JOMBANG, FaktualNews.co-Keleluasaan pinjaman online (pinjol) masuk ke akses kontak handphone (HP), karena sudah adanya persetujuan dari pemohon. Namun hal ini akan menjadi masalah dan bisa masuk ke ranah hukum ketika hal itu disalahgunakan pihak pinjol menyebarkan hal yang tidak benar.
“Ketika pihak pinjol mengakses kontak di dalam HP kita, dan menyebarkan hal yang tidak benar itu setidaknya ada dua pasal yang patut diduga dilanggar,” ujar Direktur Pusat Studi Hak Asasi Manusia (Pusham) Surabaya Johan Avie, S.H.
Pertama menurut Johan yakni terkait dengan dugaan tindak pidana Ilegal Akses sebagaimana diatur dalam Pasal 30 UU No. 11 Tahun 2008 tentang ITE. Kedua, terkait dengan dugaan Tindak Pidana Penyebaran Berita Bohong sebagaimana diatur dalam Pasal 28 UU No. 11 Tahun 2008 tentang ITE.

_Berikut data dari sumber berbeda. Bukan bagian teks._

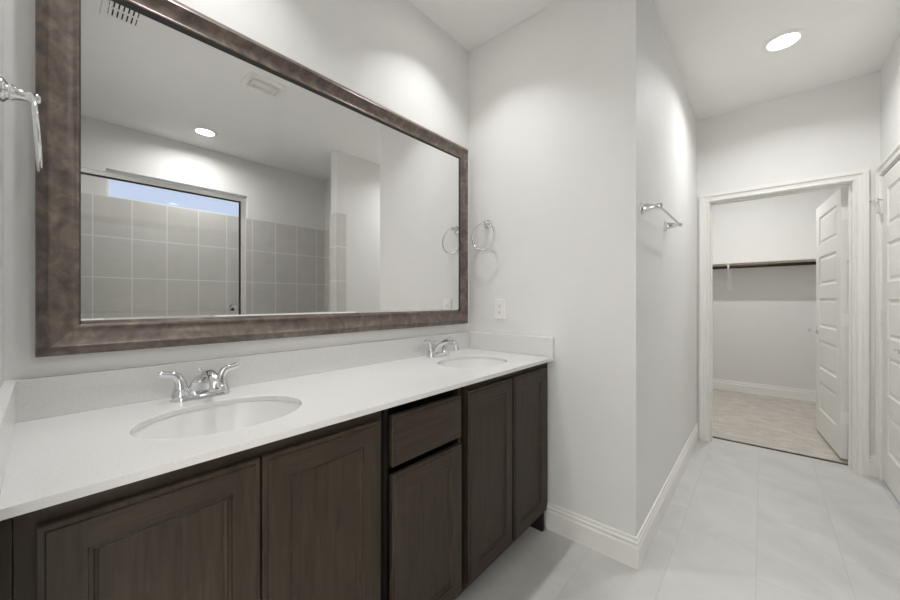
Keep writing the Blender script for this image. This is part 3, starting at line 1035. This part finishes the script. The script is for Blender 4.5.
mb.tube([(hx, SDY + 0.046, hz_), (hx - 0.035, SDY + 0.050, hz_ - 0.012), (hx - 0.07, SDY + 0.046, hz_ - 0.03)], [0.011, 0.009, 0.006], 12)
mb.build('pull_handle', 'chrome', sd, smooth=True)

# ------------------------------------------------------------------ closet shelf, rod and bracket
SZ = 1.668
sh_ = thing('closet_shelf', (XB - 0.15, 0.15, SZ - 0.02), 'long pale shelf across the back wall of the closet', 'shelf')
MB().box(XB - 0.305, XB, -0.78, 1.08, SZ - 0.020, SZ).build('shelf_board', 'shelf', sh_, bevel=0.002)
rod = thing('closet_rod', (XB - 0.275, 0.15, 1.612), 'dark bronze hanging rod under the closet shelf', 'rod')
MB().tube([(XB - 0.275, -0.776, 1.607), (XB - 0.275, 1.076, 1.607)], 0.0185, 20).build('rod_tube', 'bronze', rod, smooth=True)
for y_, ax in ((-0.78, 'y'), (1.08, '-y')):
    MB().lathe([(0.030, 0), (0.030, 0.004), (0.022, 0.006), (0.022, 0.018), (0.0185, 0.018)], (XB - 0.275, y_, 1.607), ax, 24).build('rod_socket', 'bronze', rod, smooth=True)
br = thing('shelf_bracket', (XB, 0.318, 1.33), 'white metal bracket holding the closet rod and shelf', 'bracket')
MB().box(XB - 0.006, XB, 0.290, 0.346, 1.325, SZ - 0.027).build('wall_plate', 'plastic', br, bevel=0.002)
mb = MB()
mb.box(XB - 0.285, XB - 0.006, 0.312, 0.324, SZ - 0.027, SZ - 0.020)
mb.tube([(XB - 0.004, 0.318, 1.37), (XB - 0.15, 0.318, 1.50), (XB - 0.275, 0.318, 1.596)], 0.006, 8)
mb.build('support_arm', 'plastic', br)
mb = MB()
ring = [(XB - 0.275 + 0.021 * cos(a_), 0.318, 1.607 + 0.021 * sin(a_)) for a_ in [pi + pi * i / 10 for i in range(11)]]
ring = [(XB - 0.296, 0.318, SZ - 0.021)] + ring
mb.tube(ring, 0.006, 8, flat=1.6, up=(0, 1, 0))
mb.build('rod_hook', 'plastic', br, smooth=True)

Dipaparkan Johan, bila berdasarkan keputusan bersama 3 lembaga penegak hukum tahun 2021 tentang penerapan UU ITE, umpatan yang ditujukan langsung kepada orang yang diumpat itu bukan termasuk kategori tindak pidana. Sehingga bila pihak operator pinjol mengumpat kepada yang bersangkutan tidak bisa dijerat dengan hukum.
“Tetapi ketika ada martabat seseorang yang diserang dengan cara memfitnah melalui media elektronik kepada banyak orang, maka disitulah terjadi tindak pidana pencemaran nama baik melalui UU ITE,” papar Johan.
Ditegaskan oleh Johan, relasi hukum di dalam aplikasi pinjol adalah hubungan hutang-piutang murni, yang masuk dalam kategori hukum perdata. Perbuatannya masuk dalam kategori wanprestasi (ingkar janji). Di mana sanksinya adalah sanksi distributif atau sanksi keperdataan, seperti ganti rugi.
Sehingga hanya sebatas ancaman semata jika pihak operator mengultimatum akan membawa perkara ini ke ranah hukum pidana. “Jadi orang tidak dapat dipidana hanya karena wanprestasi,” imbuhnya.
Sebenarnya, seperti yang diungkapkan oleh Johan, pinjol ilegal sejatinya dapat dikenakan pasal pemerasan jika ia menagih kepada para nasabahnya. Karena harus ada izin khusus dari Otoritas Jasa Keuangan (OJK) untuk dapat menjalankan bisnis pinjol secara legal.
Untuk itu Johan berharap agar pemerintah memperketat dan melakukan evaluasi secara periodik terhadap para pelaku usaha terutama di bidang finance technology. Sehingga masyarakat tidak menjadi korban pinjol ilegal.
“Pemerintah juga harus terus mengedukasi masyarakat dalam perkembangan literasi digital, sehingga masyarakat tidak terjebak pencurian data pribadi ketika menggunakan ponsel pintarnya,” pungkas Johan.